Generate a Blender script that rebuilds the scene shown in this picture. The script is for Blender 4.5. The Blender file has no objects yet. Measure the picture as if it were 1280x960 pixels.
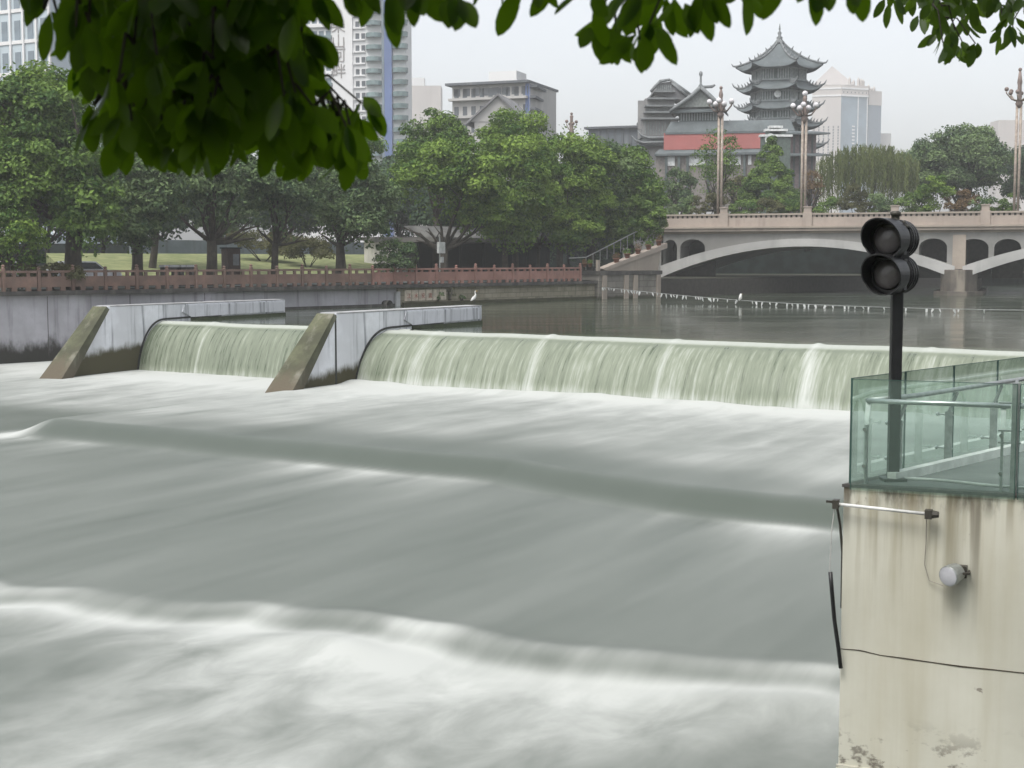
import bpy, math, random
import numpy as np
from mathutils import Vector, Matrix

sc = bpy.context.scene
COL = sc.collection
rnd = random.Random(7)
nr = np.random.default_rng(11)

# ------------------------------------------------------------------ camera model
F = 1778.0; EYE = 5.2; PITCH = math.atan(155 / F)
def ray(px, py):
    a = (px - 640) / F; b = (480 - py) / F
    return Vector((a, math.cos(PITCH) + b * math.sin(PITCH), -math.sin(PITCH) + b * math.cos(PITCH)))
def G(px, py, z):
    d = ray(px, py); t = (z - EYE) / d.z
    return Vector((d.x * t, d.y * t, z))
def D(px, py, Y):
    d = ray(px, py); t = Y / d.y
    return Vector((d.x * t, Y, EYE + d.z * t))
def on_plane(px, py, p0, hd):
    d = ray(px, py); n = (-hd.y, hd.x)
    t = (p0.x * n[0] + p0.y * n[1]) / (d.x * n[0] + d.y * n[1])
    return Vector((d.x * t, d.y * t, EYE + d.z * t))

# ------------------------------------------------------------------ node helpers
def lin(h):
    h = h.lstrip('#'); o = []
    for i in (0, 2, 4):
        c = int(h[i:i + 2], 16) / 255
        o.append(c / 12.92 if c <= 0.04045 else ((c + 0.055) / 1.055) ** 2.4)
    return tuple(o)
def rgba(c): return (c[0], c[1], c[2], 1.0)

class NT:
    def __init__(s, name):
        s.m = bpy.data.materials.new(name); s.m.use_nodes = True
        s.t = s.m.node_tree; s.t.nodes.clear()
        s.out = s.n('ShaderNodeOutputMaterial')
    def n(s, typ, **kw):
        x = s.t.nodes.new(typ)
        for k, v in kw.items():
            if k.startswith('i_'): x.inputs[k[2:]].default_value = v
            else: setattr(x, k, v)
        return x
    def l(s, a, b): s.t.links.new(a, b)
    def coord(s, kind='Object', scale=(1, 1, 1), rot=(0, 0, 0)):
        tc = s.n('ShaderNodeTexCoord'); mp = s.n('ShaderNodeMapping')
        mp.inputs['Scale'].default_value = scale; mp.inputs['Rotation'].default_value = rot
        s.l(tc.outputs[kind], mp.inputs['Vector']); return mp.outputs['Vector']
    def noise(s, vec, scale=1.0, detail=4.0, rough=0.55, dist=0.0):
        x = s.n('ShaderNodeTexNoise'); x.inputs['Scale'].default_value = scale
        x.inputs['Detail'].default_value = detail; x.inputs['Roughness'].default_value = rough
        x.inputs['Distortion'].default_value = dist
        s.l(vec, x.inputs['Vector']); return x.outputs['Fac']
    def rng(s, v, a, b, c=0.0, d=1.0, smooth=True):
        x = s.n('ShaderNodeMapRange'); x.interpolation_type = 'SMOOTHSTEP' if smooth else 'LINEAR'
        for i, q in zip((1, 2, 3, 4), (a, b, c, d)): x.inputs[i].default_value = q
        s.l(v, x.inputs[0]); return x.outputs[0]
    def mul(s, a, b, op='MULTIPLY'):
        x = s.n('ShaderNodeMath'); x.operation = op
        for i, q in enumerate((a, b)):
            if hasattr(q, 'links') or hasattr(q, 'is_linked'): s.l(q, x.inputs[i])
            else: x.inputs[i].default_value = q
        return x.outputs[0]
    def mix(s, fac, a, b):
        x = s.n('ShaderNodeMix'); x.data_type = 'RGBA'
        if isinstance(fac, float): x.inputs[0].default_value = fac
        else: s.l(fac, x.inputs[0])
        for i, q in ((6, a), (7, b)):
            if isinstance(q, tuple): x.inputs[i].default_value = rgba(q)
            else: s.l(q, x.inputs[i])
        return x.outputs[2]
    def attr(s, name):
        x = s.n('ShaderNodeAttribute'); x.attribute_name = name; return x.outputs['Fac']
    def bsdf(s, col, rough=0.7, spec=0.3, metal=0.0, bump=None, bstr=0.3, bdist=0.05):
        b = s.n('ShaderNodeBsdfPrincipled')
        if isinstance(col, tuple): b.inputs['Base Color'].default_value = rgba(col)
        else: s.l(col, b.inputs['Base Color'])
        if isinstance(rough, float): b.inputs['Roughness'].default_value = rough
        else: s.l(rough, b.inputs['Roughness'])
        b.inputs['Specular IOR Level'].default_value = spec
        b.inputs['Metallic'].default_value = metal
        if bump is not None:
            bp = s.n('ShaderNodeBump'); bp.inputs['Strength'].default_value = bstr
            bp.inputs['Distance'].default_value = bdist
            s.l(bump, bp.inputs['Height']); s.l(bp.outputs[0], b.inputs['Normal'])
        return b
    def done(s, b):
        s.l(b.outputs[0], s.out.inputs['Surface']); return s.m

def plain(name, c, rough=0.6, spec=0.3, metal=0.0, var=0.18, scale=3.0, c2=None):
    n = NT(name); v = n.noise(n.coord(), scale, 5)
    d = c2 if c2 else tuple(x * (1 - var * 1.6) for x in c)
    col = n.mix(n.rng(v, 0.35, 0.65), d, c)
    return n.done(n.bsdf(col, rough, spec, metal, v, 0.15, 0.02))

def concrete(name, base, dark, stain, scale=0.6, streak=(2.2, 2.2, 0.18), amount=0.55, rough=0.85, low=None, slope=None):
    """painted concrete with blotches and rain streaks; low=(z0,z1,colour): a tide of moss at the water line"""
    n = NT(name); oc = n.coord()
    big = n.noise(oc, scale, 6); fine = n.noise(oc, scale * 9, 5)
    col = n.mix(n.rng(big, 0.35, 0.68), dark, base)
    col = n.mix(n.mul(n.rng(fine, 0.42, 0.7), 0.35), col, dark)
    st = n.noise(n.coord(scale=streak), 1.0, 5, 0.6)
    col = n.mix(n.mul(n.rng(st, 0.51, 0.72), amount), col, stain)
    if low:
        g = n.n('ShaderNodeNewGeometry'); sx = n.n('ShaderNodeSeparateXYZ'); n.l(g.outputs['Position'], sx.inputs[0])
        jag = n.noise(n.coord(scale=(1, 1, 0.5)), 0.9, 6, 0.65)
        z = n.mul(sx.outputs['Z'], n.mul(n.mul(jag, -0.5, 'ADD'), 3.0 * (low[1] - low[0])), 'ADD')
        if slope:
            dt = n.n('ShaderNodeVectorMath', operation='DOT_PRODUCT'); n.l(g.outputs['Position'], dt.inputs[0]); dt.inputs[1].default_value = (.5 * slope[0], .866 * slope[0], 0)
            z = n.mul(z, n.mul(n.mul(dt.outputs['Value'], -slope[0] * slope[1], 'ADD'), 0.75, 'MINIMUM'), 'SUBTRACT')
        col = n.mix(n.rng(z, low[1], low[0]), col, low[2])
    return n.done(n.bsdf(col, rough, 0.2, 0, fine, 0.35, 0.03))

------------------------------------

Task statement: Copy nothing but the lines from the top of the data down to the line containing "nr = np.random.default_rng(11)", and leave the pictures out.

The reply:
Generate a Blender script that rebuilds the scene shown in this picture. The script is for Blender 4.5. The Blender file has no objects yet. Measure the picture as if it were 1280x960 pixels.
import bpy, math, random
import numpy as np
from mathutils import Vector, Matrix

sc = bpy.context.scene
COL = sc.collection
rnd = random.Random(7)
nr = np.random.default_rng(11)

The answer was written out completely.